Start of RECORDED DATA
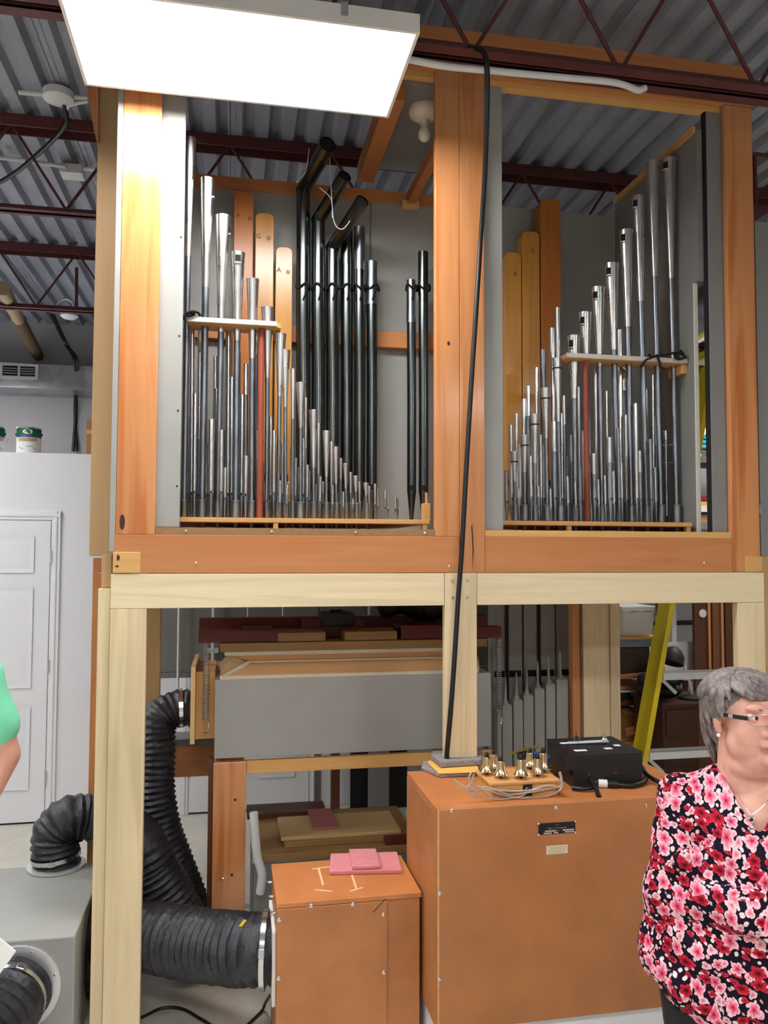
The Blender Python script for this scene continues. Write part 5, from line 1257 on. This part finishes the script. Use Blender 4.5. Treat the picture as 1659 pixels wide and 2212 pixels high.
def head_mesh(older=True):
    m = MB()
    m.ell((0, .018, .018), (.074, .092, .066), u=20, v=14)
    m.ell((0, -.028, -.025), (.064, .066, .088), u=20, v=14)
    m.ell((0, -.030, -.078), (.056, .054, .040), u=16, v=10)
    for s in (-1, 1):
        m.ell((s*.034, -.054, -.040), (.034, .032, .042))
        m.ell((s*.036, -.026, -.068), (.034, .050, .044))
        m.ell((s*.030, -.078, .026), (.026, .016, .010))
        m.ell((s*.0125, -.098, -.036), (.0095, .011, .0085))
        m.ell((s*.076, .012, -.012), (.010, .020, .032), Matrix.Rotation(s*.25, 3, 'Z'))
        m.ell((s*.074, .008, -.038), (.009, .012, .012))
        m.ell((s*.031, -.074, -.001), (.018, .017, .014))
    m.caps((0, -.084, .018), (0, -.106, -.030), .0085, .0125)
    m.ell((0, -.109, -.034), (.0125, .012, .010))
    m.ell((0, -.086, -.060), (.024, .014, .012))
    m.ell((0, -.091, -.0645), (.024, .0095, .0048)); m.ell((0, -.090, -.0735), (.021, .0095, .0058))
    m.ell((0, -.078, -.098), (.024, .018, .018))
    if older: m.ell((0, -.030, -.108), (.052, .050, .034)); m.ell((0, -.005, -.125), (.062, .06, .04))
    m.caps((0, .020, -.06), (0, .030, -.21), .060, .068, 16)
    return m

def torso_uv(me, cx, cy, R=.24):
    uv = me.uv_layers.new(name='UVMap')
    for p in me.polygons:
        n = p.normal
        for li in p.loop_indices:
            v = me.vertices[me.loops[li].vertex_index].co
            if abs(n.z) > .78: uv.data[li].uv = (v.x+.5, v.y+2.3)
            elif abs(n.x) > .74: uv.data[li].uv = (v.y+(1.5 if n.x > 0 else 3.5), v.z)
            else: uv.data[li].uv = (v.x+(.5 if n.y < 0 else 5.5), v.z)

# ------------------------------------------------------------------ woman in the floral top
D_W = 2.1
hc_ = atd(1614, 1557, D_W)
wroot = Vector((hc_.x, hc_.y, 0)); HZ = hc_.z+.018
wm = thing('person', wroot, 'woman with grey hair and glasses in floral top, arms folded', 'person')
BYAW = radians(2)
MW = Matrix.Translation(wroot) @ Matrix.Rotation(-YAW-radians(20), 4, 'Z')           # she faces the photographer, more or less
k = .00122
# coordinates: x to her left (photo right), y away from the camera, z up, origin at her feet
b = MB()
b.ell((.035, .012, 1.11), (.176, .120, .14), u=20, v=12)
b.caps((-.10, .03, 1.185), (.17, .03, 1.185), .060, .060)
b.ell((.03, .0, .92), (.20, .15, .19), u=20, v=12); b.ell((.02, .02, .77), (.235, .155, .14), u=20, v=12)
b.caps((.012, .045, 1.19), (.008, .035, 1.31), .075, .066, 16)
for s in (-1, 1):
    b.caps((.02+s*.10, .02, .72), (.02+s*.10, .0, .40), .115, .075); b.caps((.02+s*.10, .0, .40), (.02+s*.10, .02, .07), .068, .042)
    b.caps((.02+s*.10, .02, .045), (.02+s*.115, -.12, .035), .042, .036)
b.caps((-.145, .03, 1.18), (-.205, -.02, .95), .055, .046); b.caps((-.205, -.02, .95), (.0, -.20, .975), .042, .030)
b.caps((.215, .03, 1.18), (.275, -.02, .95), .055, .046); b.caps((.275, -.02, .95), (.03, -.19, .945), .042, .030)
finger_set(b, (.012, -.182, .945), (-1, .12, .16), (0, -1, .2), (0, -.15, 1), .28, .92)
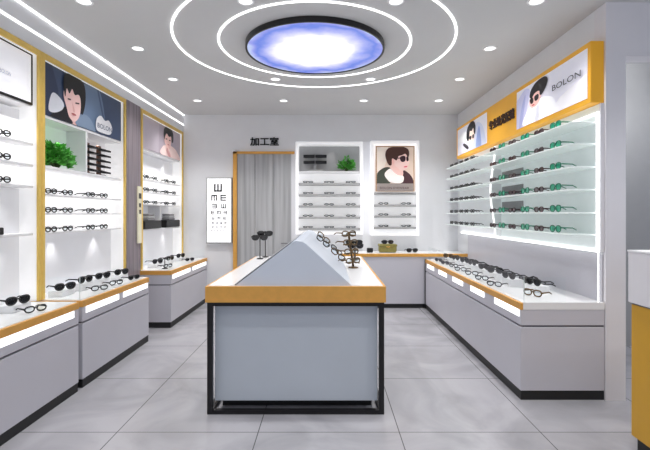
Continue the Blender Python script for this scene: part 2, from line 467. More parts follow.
End of RECORDED DATA
§ **TASK GOAL**: Leave out the pictures and transcribe the entries above exactly.

§ **TASK ANSWER**:
The Blender Python script for this scene continues. Write part 5, from line 1257 on. This part finishes the script. Use Blender 4.5. Treat the picture as 1659 pixels wide and 2212 pixels high.
def head_mesh(older=True):
    m = MB()
    m.ell((0, .018, .018), (.074, .092, .066), u=20, v=14)
    m.ell((0, -.028, -.025), (.064, .066, .088), u=20, v=14)
    m.ell((0, -.030, -.078), (.056, .054, .040), u=16, v=10)
    for s in (-1, 1):
        m.ell((s*.034, -.054, -.040), (.034, .032, .042))
        m.ell((s*.036, -.026, -.068), (.034, .050, .044))
        m.ell((s*.030, -.078, .026), (.026, .016, .010))
        m.ell((s*.0125, -.098, -.036), (.0095, .011, .0085))
        m.ell((s*.076, .012, -.012), (.010, .020, .032), Matrix.Rotation(s*.25, 3, 'Z'))
        m.ell((s*.074, .008, -.038), (.009, .012, .012))
        m.ell((s*.031, -.074, -.001), (.018, .017, .014))
    m.caps((0, -.084, .018), (0, -.106, -.030), .0085, .0125)
    m.ell((0, -.109, -.034), (.0125, .012, .010))
    m.ell((0, -.086, -.060), (.024, .014, .012))
    m.ell((0, -.091, -.0645), (.024, .0095, .0048)); m.ell((0, -.090, -.0735), (.021, .0095, .0058))
    m.ell((0, -.078, -.098), (.024, .018, .018))
    if older: m.ell((0, -.030, -.108), (.052, .050, .034)); m.ell((0, -.005, -.125), (.062, .06, .04))
    m.caps((0, .020, -.06), (0, .030, -.21), .060, .068, 16)
    return m

def torso_uv(me, cx, cy, R=.24):
    uv = me.uv_layers.new(name='UVMap')
    for p in me.polygons:
        n = p.normal
        for li in p.loop_indices:
            v = me.vertices[me.loops[li].vertex_index].co
            if abs(n.z) > .78: uv.data[li].uv = (v.x+.5, v.y+2.3)
            elif abs(n.x) > .74: uv.data[li].uv = (v.y+(1.5 if n.x > 0 else 3.5), v.z)
            else: uv.data[li].uv = (v.x+(.5 if n.y < 0 else 5.5), v.z)

# ------------------------------------------------------------------ woman in the floral top
D_W = 2.1
hc_ = atd(1614, 1557, D_W)
wroot = Vector((hc_.x, hc_.y, 0)); HZ = hc_.z+.018
wm = thing('person', wroot, 'woman with grey hair and glasses in floral top, arms folded', 'person')
BYAW = radians(2)
MW = Matrix.Translation(wroot) @ Matrix.Rotation(-YAW-radians(20), 4, 'Z')           # she faces the photographer, more or less
k = .00122
# coordinates: x to her left (photo right), y away from the camera, z up, origin at her feet
b = MB()
b.ell((.035, .012, 1.11), (.176, .120, .14), u=20, v=12)
b.caps((-.10, .03, 1.185), (.17, .03, 1.185), .060, .060)
b.ell((.03, .0, .92), (.20, .15, .19), u=20, v=12); b.ell((.02, .02, .77), (.235, .155, .14), u=20, v=12)
b.caps((.012, .045, 1.19), (.008, .035, 1.31), .075, .066, 16)
for s in (-1, 1):
    b.caps((.02+s*.10, .02, .72), (.02+s*.10, .0, .40), .115, .075); b.caps((.02+s*.10, .0, .40), (.02+s*.10, .02, .07), .068, .042)
    b.caps((.02+s*.10, .02, .045), (.02+s*.115, -.12, .035), .042, .036)
b.caps((-.145, .03, 1.18), (-.205, -.02, .95), .055, .046); b.caps((-.205, -.02, .95), (.0, -.20, .975), .042, .030)
b.caps((.215, .03, 1.18), (.275, -.02, .95), .055, .046); b.caps((.275, -.02, .95), (.03, -.19, .945), .042, .030)
finger_set(b, (.012, -.182, .945), (-1, .12, .16), (0, -1, .2), (0, -.15, 1), .28, .92)
Continue the Blender Python script for this scene: part 2, from line 467. More parts follow.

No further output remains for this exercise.